Veel mensen stellen een levenstestament op. Dat is een uitgebreide volmacht, waarin ze vastleggen dat één of meer personen namens hen mogen handelen. Vaak gaat die volmacht direct in, maar soms moet eerst een arts verklaren dat de volmachtgever zelf niet meer capabel is om zijn belangen te behartigen. Zoals bijvoorbeeld bij zwaar hersenletsel of dementie.
Daardoor is duidelijk vanaf welk moment de gevolmachtigde namens de volmachtgever zaken mag regelen. Maar wanneer eindigt die taak nu eigenlijk?

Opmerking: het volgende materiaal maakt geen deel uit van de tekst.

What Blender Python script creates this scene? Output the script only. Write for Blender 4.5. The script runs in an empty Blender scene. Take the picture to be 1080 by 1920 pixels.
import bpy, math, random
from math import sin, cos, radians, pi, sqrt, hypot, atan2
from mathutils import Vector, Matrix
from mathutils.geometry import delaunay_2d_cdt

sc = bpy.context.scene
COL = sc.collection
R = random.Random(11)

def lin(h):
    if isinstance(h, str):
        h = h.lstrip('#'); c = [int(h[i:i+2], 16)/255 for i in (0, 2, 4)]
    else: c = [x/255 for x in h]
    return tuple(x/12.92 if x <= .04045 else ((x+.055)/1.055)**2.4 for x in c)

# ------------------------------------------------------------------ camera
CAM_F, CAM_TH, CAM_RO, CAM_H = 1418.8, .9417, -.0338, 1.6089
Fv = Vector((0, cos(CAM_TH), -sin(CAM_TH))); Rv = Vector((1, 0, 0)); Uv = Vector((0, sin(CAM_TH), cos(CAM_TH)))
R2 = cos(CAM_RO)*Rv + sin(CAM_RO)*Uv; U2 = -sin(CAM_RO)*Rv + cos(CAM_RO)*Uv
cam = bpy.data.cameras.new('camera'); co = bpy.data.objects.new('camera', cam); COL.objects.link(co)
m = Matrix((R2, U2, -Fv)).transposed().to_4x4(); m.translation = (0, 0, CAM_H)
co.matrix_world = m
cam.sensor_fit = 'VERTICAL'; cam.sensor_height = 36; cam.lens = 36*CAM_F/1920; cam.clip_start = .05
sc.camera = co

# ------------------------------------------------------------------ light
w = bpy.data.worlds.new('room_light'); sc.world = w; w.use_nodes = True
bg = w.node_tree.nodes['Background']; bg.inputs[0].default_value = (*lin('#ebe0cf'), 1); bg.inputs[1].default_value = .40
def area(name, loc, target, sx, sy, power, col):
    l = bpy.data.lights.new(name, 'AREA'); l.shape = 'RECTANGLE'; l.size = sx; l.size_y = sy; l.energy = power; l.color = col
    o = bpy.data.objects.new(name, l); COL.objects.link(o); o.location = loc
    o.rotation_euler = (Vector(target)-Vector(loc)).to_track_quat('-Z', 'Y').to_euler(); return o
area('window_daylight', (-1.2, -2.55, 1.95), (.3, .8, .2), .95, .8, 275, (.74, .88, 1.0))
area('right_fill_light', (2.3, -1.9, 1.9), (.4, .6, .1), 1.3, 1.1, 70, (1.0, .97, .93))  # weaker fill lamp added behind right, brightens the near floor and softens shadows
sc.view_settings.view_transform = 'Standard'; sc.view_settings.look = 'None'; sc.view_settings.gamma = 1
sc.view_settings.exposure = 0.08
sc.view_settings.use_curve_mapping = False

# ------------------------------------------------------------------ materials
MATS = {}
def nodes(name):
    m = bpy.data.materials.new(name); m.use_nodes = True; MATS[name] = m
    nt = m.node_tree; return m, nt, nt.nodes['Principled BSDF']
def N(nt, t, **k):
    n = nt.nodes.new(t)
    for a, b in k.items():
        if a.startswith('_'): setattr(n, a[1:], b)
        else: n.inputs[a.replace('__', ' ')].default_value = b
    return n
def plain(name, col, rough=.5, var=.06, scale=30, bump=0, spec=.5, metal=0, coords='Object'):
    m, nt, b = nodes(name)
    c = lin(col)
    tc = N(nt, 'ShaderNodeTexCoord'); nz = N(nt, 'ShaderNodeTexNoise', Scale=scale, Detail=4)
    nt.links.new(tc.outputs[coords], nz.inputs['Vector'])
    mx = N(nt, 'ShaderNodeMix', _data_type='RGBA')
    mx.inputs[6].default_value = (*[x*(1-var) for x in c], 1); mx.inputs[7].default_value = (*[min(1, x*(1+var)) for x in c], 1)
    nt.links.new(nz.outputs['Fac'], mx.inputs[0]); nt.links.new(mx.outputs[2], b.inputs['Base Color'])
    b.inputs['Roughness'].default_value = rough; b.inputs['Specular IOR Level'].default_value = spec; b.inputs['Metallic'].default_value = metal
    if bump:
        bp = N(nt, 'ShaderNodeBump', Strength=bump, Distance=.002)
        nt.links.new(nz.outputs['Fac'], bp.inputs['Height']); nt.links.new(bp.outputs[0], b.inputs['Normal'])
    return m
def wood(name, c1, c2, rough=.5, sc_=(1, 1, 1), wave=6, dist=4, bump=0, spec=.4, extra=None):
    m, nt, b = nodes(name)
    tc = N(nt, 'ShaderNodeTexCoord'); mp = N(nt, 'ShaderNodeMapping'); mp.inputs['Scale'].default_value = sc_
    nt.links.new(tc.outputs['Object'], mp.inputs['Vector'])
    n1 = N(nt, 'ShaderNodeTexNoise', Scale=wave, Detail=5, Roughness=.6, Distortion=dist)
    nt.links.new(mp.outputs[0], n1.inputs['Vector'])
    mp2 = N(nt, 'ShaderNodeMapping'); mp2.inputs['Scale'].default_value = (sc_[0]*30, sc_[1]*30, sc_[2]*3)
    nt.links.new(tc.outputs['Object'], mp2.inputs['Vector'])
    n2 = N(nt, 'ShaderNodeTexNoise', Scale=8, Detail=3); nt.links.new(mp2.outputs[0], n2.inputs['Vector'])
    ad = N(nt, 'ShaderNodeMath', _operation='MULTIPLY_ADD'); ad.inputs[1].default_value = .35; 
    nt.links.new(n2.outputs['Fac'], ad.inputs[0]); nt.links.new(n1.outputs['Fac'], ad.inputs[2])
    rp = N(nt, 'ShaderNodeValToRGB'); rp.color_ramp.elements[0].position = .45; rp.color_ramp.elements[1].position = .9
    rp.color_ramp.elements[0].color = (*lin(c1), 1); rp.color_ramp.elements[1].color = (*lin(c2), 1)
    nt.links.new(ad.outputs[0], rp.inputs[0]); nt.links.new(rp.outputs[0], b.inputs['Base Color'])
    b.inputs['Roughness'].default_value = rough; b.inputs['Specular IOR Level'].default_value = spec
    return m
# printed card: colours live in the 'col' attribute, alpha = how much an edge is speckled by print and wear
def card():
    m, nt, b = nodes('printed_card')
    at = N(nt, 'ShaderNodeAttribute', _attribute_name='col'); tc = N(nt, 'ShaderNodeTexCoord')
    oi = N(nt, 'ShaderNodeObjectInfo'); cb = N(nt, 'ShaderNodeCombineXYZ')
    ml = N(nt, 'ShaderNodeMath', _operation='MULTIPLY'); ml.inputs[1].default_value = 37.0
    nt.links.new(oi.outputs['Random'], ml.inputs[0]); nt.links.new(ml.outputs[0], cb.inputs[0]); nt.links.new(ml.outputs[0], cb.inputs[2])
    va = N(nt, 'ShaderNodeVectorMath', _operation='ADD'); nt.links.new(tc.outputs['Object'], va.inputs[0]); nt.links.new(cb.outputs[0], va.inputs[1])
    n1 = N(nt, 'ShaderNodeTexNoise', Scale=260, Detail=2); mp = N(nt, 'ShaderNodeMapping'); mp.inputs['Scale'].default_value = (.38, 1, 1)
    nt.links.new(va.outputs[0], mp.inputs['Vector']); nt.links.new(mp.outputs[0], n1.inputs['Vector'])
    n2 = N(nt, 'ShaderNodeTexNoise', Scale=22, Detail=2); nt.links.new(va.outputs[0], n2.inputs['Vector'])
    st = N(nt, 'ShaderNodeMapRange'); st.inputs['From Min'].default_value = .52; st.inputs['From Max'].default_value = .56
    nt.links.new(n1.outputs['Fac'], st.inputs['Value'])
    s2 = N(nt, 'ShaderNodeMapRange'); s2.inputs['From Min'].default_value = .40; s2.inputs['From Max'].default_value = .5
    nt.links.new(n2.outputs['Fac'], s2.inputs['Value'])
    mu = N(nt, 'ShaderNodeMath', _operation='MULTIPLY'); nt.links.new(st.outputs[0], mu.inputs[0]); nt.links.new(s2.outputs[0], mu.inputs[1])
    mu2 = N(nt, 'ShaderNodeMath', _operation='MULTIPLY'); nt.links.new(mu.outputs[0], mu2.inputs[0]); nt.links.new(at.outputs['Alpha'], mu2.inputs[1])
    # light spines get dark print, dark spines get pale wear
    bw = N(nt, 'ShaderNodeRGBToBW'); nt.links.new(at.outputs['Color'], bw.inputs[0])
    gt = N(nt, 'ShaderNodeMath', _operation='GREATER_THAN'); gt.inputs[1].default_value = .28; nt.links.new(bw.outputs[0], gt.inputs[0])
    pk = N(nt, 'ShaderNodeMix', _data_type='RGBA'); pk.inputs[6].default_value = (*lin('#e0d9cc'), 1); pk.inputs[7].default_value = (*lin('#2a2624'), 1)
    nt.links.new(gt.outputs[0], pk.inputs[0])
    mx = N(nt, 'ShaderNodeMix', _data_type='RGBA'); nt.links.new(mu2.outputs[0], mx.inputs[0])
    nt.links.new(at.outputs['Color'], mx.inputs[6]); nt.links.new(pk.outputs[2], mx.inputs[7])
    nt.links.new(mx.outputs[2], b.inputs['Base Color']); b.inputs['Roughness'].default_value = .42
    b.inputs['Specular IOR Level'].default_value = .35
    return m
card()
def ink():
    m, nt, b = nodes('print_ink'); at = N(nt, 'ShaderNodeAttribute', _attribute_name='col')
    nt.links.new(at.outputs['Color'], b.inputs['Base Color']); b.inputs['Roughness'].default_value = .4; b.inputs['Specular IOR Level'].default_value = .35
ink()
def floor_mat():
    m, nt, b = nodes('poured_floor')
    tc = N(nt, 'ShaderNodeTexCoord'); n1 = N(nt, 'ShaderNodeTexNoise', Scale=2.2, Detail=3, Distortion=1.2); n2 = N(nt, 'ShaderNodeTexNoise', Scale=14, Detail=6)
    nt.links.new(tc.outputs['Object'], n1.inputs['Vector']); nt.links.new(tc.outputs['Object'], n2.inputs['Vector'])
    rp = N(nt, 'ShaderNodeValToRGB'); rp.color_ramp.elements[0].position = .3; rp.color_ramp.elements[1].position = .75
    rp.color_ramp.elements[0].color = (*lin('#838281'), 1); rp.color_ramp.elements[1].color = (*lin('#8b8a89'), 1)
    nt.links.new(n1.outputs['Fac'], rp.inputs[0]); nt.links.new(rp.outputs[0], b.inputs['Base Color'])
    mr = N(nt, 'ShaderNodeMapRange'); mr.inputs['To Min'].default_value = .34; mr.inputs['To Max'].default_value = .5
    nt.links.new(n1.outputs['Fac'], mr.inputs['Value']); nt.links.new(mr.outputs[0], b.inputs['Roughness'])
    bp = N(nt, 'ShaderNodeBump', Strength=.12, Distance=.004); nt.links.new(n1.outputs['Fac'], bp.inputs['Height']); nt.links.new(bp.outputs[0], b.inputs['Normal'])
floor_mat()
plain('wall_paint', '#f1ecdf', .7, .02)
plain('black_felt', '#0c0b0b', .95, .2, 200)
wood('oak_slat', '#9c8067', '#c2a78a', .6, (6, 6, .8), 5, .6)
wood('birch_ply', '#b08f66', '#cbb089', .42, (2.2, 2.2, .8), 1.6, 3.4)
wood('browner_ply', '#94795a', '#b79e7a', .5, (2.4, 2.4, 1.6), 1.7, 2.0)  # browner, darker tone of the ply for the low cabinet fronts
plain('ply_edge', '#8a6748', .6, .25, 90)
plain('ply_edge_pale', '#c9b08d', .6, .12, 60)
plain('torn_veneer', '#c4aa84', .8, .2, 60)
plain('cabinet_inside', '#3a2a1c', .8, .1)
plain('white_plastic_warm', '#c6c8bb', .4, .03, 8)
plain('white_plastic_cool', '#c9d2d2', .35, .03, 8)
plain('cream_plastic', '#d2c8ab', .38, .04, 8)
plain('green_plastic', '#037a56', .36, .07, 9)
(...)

Volgens de wet is dat in beginsel bij het overlijden van de volmachtgever. Deze kan echter in de akte opnemen dat de volmacht ook in dat geval nog blijft gelden. Kan de gevolmachtigde vervolgens nog jaren na het overlijden handelen namens de overleden volmachtgever? Moeten de erfgenamen dan maar met lede ogen aanzien hoe de gevolmachtigde bijvoorbeeld spullen uit de erfenis kan verkopen of zelfs weggeven ?
In een arrest van het Gerechtshof Den Haag worden twee opties gegeven die erfgenamen kunnen gebruiken om een einde te maken aan zo’n ongewenste situatie.
De rechters verwijzen naar artikel 74 lid 1 van Boek 3 van het Burgerlijk Wetboek. Op grond daarvan kan een volmacht altijd worden herroepen. Bij leven kan de volmachtgever dat zelf doen. Maar volgens de rechters hebben ook erfgenamen het recht hiertoe. Als tweede optie wijzen de rechters op lid 2 van datzelfde wetsartikel. Staat in de volmacht dat deze niet door de dood eindigt, dan kan die specifieke bepaling door een rechter worden gewijzigd of zelfs buiten werking worden gesteld.